The jumbotron landed on a towering man holding a very-much-homemade sign decrying ‘I want to propose her’ (sic – we can only assume he was so giddy with excitement he didn’t double check the wording). The sign featured an arrow pointing down to his petite girlfriend in front.
After checking neither of them was anyone else’s partner – Martin is completely in on the gag – he sang a ditty advising the fan ‘get down on one knee’. He did, she said yes and the whole of Wembley cheered.


If anything, the kiss cam has made the Coldplay experience – already an astonishing spectacle – even better. It’s gifted Martin a ready-made jibe for every gig, where fans feel they’re getting in on a global story, and is the perfect opportunity for him to do his personal brand of crowd-work.
This has been the same summer that saw Coldplay the butt of an almighty funny gag in the new Freaky Friday sequel, centred around how supposedly dated and lame they are. I’ll admit, I cackled in the cinema.
Every time the Coldplay frontman speaks, it’s with an earnest sincerity that’s largely gone out of fashion. Everything is ‘beautiful’. Fans are urged to send love to war-torn countries through the atmos. Martin swaps through a suite of slogan tees, but not cool girl ones like Addison Rae would be seen in, these profess how ‘everyone is an alien somewhere’ and other similarly mushy sentiments.
Their Coldplay-ness is something Martin references on stage. He seems fine being the butt of the joke. After all, what’s it to them?
This is the highest attended tour in rock history, with over 12million tickets sold. Their wristband-clad experience has reshaped concert-going, with a rotation of fireworks, confetti and flame effects exploding every other minute. Not to mention Martin’s puppyish bounce from one end of the arena to another for two solid hours.


It was easy to surrender to the brilliance of Coldplay’s catalogue. It’s banger after banger: Viva La Vida, The Scientist, Charlie Brown.
The newer material received a more muted response, which the band compensated for with aggressive light effects. Then there was the odd prelude where they all put on alien masks during their Chainsmokers track.
The sincerity might be a bit schmaltzy to non-Martin purists, but Coldplay are putting their do-gooder-ness to use. A slice of concert proceeds go to grassroots artists and their 2021 pledge to lower concert emissions is coming up green. Their Wembley stadium shows are wholly powered by renewable energy.
For all the theatrics, it’s the stripped back moments that I think I’ll remember best. Like when Martin told everyone to put their phones in their pockets and the crowd actually obliged, leaving a sea of LED wristbands set to A Sea Full of Stars.

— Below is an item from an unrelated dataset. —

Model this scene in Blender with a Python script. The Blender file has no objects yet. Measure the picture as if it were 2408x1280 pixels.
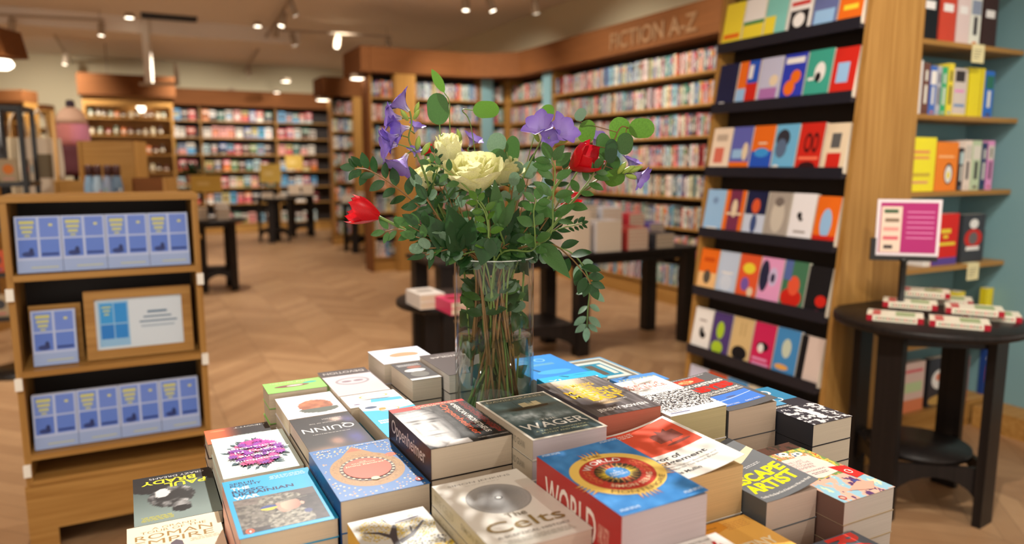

Or, when the quartet gathered in a tight circle, like when they first started making music together in a cramped Camden flat, to play a Parachutes deep cut.
Coldplay might have been around since the turn of the century, but they’re still the ticket everyone wants. Even those who have just been. On the tube home, I was surrounded by fellow concertgoers on their phones, watching and listening back to each belter. After a while, I decided to do the same.
Coldplay’s Music of the Spheres World Tour continues.